Written exercise:
Check each line of the listing below for the string "return", and copy the ones that have it.

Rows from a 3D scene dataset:
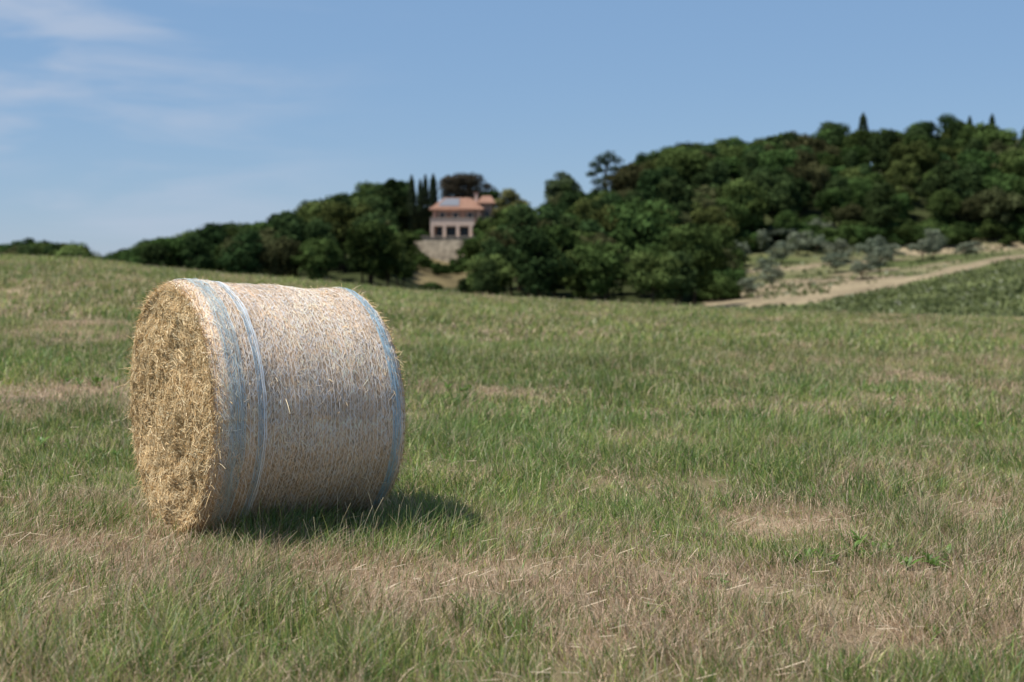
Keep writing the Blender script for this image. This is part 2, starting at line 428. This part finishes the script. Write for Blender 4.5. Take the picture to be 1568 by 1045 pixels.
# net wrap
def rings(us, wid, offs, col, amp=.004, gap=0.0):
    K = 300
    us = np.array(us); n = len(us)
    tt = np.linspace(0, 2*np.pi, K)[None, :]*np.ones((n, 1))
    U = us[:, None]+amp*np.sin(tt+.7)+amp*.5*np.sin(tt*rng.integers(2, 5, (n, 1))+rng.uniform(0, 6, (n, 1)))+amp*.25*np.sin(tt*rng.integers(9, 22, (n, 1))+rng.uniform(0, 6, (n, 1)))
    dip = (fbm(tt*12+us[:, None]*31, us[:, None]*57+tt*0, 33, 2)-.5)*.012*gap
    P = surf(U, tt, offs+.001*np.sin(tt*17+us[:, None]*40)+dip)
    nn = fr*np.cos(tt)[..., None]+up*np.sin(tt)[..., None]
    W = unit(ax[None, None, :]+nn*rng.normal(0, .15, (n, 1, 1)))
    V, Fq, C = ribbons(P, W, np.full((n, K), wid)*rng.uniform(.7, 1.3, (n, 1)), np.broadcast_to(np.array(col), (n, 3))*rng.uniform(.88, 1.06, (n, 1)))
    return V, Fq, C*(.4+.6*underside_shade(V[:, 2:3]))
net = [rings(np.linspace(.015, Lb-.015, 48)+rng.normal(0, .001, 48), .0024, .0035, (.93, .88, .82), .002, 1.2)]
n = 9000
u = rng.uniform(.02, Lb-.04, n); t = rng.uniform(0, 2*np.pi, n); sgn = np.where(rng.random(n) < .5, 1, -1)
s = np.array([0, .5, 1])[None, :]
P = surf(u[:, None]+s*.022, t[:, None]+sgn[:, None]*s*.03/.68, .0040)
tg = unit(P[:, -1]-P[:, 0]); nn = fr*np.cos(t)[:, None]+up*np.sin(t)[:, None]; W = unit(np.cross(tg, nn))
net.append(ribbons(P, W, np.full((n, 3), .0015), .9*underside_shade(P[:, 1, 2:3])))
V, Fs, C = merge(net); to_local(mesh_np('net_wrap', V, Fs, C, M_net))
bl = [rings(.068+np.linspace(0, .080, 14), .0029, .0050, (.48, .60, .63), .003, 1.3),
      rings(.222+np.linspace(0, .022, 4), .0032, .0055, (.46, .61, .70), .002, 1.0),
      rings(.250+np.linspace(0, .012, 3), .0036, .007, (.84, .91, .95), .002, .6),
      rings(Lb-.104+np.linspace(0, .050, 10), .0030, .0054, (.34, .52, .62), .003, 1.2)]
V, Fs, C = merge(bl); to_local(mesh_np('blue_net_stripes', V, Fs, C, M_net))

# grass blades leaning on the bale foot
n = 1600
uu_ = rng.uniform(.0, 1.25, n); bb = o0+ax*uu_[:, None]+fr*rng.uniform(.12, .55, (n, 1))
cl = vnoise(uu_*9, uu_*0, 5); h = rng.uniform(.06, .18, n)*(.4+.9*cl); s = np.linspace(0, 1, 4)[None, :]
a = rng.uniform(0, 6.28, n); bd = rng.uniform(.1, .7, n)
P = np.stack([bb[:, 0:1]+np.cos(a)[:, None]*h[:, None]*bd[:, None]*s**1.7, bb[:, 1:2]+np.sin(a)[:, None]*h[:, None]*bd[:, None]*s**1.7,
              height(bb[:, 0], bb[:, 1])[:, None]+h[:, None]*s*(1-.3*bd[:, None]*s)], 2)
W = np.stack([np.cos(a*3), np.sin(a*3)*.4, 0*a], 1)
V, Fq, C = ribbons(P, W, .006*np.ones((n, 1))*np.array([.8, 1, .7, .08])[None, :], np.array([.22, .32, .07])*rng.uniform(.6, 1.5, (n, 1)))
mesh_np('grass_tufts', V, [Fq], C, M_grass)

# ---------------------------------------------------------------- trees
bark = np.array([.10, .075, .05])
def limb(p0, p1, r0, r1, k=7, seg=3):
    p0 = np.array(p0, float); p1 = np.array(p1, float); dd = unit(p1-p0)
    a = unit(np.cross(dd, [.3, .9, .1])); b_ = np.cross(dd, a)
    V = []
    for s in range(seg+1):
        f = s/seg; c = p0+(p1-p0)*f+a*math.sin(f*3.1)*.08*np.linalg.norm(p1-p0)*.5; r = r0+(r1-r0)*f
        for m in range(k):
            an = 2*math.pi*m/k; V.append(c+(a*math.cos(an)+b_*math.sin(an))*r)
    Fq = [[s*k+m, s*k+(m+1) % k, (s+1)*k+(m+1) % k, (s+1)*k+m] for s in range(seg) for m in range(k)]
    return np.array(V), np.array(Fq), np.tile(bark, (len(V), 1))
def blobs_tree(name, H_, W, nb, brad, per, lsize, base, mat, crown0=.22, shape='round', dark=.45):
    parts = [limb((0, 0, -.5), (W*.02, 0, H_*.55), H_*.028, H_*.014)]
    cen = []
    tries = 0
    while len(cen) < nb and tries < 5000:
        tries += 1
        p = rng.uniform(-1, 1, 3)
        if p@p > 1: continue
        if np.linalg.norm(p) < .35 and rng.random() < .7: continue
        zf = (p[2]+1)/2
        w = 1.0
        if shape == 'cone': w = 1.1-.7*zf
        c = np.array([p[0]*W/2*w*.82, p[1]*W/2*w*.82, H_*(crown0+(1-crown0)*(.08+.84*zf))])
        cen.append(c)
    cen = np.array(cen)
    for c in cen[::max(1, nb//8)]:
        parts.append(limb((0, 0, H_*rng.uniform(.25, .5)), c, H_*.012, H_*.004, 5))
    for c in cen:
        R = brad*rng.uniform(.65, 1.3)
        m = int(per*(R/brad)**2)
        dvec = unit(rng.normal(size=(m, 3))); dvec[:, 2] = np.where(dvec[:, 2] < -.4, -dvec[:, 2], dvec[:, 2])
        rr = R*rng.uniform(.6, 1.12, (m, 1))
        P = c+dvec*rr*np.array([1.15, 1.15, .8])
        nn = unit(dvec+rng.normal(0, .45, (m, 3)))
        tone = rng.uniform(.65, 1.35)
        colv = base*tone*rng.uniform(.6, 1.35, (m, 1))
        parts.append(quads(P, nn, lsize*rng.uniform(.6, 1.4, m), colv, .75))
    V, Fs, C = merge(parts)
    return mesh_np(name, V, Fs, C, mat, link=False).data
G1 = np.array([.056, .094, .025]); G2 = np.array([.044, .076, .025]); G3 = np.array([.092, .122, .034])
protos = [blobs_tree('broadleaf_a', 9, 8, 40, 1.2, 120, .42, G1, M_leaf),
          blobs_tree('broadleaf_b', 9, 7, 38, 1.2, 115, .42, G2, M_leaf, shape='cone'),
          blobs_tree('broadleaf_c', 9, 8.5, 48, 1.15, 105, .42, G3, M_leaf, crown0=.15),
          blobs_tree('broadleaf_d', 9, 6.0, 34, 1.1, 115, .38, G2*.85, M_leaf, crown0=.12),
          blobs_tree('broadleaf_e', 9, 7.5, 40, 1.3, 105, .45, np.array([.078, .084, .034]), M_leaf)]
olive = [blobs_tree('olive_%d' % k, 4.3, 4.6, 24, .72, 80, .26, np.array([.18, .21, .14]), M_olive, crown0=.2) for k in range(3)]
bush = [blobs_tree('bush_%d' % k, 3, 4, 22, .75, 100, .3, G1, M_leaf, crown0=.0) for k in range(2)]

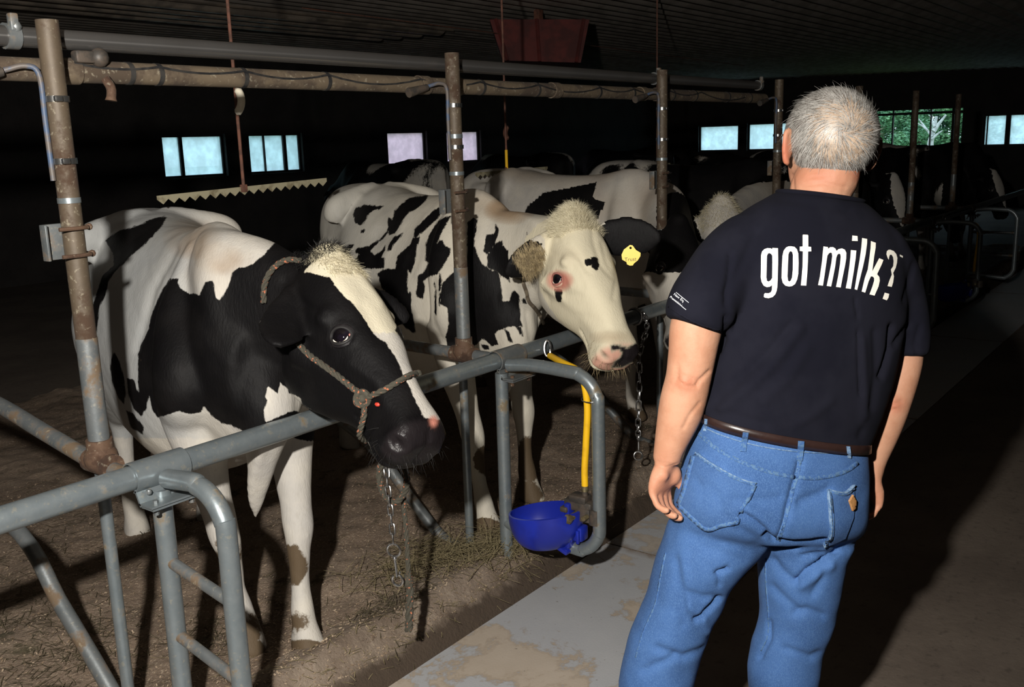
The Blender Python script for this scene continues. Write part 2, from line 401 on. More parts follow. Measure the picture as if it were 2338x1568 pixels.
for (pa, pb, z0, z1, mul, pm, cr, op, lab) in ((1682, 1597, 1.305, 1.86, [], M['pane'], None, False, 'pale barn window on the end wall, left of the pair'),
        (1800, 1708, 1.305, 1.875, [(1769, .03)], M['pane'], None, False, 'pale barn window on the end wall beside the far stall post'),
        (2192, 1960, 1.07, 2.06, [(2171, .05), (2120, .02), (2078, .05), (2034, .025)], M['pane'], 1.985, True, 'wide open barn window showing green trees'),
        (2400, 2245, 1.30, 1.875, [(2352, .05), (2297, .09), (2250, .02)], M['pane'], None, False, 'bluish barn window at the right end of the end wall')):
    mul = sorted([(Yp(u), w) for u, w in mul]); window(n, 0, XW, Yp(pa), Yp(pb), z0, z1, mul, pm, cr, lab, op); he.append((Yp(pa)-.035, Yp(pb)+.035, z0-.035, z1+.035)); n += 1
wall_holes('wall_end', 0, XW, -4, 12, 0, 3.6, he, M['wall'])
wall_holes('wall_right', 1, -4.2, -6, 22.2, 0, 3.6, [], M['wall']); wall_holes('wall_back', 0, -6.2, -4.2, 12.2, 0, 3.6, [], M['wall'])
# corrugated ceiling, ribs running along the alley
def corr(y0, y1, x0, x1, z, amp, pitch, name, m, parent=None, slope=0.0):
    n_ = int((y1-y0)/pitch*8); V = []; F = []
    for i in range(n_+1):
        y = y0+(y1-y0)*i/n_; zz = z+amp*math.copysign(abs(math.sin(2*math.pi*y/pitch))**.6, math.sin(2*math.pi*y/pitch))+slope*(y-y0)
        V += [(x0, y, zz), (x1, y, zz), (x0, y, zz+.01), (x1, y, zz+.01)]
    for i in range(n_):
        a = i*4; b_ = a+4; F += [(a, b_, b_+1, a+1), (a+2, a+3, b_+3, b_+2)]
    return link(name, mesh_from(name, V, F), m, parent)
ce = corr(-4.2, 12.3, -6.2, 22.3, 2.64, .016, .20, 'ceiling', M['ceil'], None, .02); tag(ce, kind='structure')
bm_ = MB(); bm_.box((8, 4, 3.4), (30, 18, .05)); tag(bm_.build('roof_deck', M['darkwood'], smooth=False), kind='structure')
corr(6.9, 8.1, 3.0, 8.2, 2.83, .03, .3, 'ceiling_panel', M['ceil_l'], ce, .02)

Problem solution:
    return V, Fq, C*(.4+.6*underside_shade(V[:, 2:3]))
    return np.array(V), np.array(Fq), np.tile(bark, (len(V), 1))
    return mesh_np(name, V, Fs, C, mat, link=False).data
    return link(name, mesh_from(name, V, F), m, parent)